▶ [Given information]:
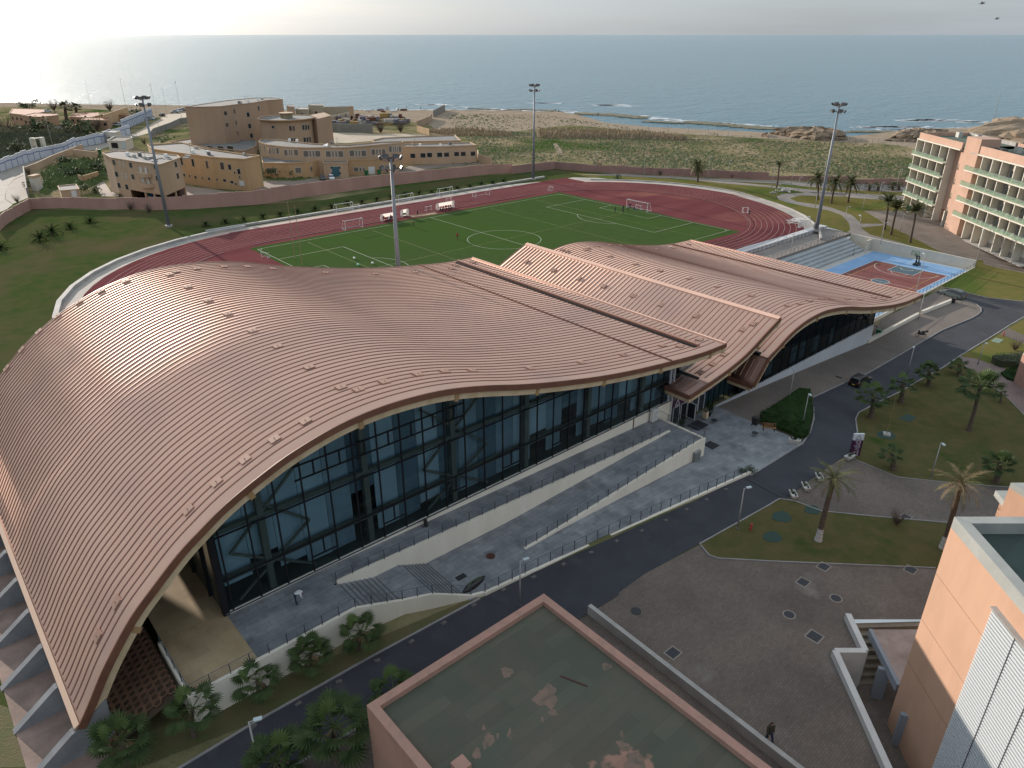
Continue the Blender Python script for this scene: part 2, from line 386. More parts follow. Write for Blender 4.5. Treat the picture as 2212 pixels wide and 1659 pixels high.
# ------------------------------------------------------------------ sea and land
def sea():
    m = bpy.data.materials.new('sea_water'); m.use_nodes = True; n = m.node_tree.nodes; l = m.node_tree.links; b = n['Principled BSDF']
    b.inputs['Base Color'].default_value = (.02, .085, .14, 1); b.inputs['Roughness'].default_value = .18; b.inputs['IOR'].default_value = 1.33; b.inputs['Specular IOR Level'].default_value = .5
    geo = n.new('ShaderNodeNewGeometry'); mp = n.new('ShaderNodeMapping'); l.new(geo.outputs['Position'], mp.inputs[0]); mp.inputs['Rotation'].default_value = (0, 0, -YAW); mp.inputs['Scale'].default_value = (.35, 1, 1)
    hs = []
    for sc, am in ((.05, 1.5), (.2, .85), (.75, .3)):
        no = n.new('ShaderNodeTexNoise'); no.inputs['Scale'].default_value = sc; no.inputs['Detail'].default_value = 6; no.inputs['Roughness'].default_value = .6; l.new(mp.outputs[0], no.inputs[0])
        mu = n.new('ShaderNodeMath'); mu.operation = 'MULTIPLY'; mu.inputs[1].default_value = am; l.new(no.outputs[0], mu.inputs[0]); hs.append(mu)
    a = n.new('ShaderNodeMath'); l.new(hs[0].outputs[0], a.inputs[0]); l.new(hs[1].outputs[0], a.inputs[1])
    a2 = n.new('ShaderNodeMath'); l.new(a.outputs[0], a2.inputs[0]); l.new(hs[2].outputs[0], a2.inputs[1])
    bp = n.new('ShaderNodeBump'); bp.inputs['Strength'].default_value = 1; bp.inputs['Distance'].default_value = 1.7; l.new(a2.outputs[0], bp.inputs['Height']); l.new(bp.outputs[0], b.inputs['Normal'])
    no = n.new('ShaderNodeTexNoise'); no.inputs['Scale'].default_value = .004; no.inputs['Detail'].default_value = 4; l.new(mp.outputs[0], no.inputs[0])
    mx = n.new('ShaderNodeMix'); mx.data_type = 'RGBA'; mx.inputs[6].default_value = (.035, .125, .18, 1); mx.inputs[7].default_value = (.06, .165, .20, 1); l.new(no.outputs[0], mx.inputs[0]); l.new(mx.outputs[2], b.inputs['Base Color'])
    mb = MB(); D = 70000
    P = [px(u, v, 0.0) for u, v in SHORE]; P = [(p.x - 4 * p.x / p.length, p.y - 4 * p.y / p.length) for p in P]
    def far(p): k = D / math.hypot(*p); return (p[0] * k, p[1] * k)
    for a, b in zip(P, P[1:]): mb.quad((*a, -1.2), (*b, -1.2), (*far(b), -1.2), (*far(a), -1.2))
    struct(mb.build('sea', m))
SHORE = [(-900, 212), (-300, 218), g1(0, 228), g1(500, 240), g1(1000, 246), g1(1600, 252), g2(250, 292), g2(900, 294), g2(1640, 292), g2(2212, 298), g3(420, 308), g3(560, 332), g3(800, 400), g3(1200, 440), g3(1700, 462), g3(2212, 486), g4(300, 500), g4(690, 522), g4(900, 500), g4(1080, 480), g4(1400, 452), g4(1750, 448), g4(2212, 440), (2900, 278), (3800, 285)]
sea()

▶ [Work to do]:
Word for word, quote the lines above. Omit the pictures.

▶ [Task solution]:
Continue the Blender Python script for this scene: part 2, from line 386. More parts follow. Write for Blender 4.5. Treat the picture as 2212 pixels wide and 1659 pixels high.
# ------------------------------------------------------------------ sea and land
def sea():
    m = bpy.data.materials.new('sea_water'); m.use_nodes = True; n = m.node_tree.nodes; l = m.node_tree.links; b = n['Principled BSDF']
    b.inputs['Base Color'].default_value = (.02, .085, .14, 1); b.inputs['Roughness'].default_value = .18; b.inputs['IOR'].default_value = 1.33; b.inputs['Specular IOR Level'].default_value = .5
    geo = n.new('ShaderNodeNewGeometry'); mp = n.new('ShaderNodeMapping'); l.new(geo.outputs['Position'], mp.inputs[0]); mp.inputs['Rotation'].default_value = (0, 0, -YAW); mp.inputs['Scale'].default_value = (.35, 1, 1)
    hs = []
    for sc, am in ((.05, 1.5), (.2, .85), (.75, .3)):
        no = n.new('ShaderNodeTexNoise'); no.inputs['Scale'].default_value = sc; no.inputs['Detail'].default_value = 6; no.inputs['Roughness'].default_value = .6; l.new(mp.outputs[0], no.inputs[0])
        mu = n.new('ShaderNodeMath'); mu.operation = 'MULTIPLY'; mu.inputs[1].default_value = am; l.new(no.outputs[0], mu.inputs[0]); hs.append(mu)
    a = n.new('ShaderNodeMath'); l.new(hs[0].outputs[0], a.inputs[0]); l.new(hs[1].outputs[0], a.inputs[1])
    a2 = n.new('ShaderNodeMath'); l.new(a.outputs[0], a2.inputs[0]); l.new(hs[2].outputs[0], a2.inputs[1])
    bp = n.new('ShaderNodeBump'); bp.inputs['Strength'].default_value = 1; bp.inputs['Distance'].default_value = 1.7; l.new(a2.outputs[0], bp.inputs['Height']); l.new(bp.outputs[0], b.inputs['Normal'])
    no = n.new('ShaderNodeTexNoise'); no.inputs['Scale'].default_value = .004; no.inputs['Detail'].default_value = 4; l.new(mp.outputs[0], no.inputs[0])
    mx = n.new('ShaderNodeMix'); mx.data_type = 'RGBA'; mx.inputs[6].default_value = (.035, .125, .18, 1); mx.inputs[7].default_value = (.06, .165, .20, 1); l.new(no.outputs[0], mx.inputs[0]); l.new(mx.outputs[2], b.inputs['Base Color'])
    mb = MB(); D = 70000
    P = [px(u, v, 0.0) for u, v in SHORE]; P = [(p.x - 4 * p.x / p.length, p.y - 4 * p.y / p.length) for p in P]
    def far(p): k = D / math.hypot(*p); return (p[0] * k, p[1] * k)
    for a, b in zip(P, P[1:]): mb.quad((*a, -1.2), (*b, -1.2), (*far(b), -1.2), (*far(a), -1.2))
    struct(mb.build('sea', m))
SHORE = [(-900, 212), (-300, 218), g1(0, 228), g1(500, 240), g1(1000, 246), g1(1600, 252), g2(250, 292), g2(900, 294), g2(1640, 292), g2(2212, 298), g3(420, 308), g3(560, 332), g3(800, 400), g3(1200, 440), g3(1700, 462), g3(2212, 486), g4(300, 500), g4(690, 522), g4(900, 500), g4(1080, 480), g4(1400, 452), g4(1750, 448), g4(2212, 440), (2900, 278), (3800, 285)]
sea()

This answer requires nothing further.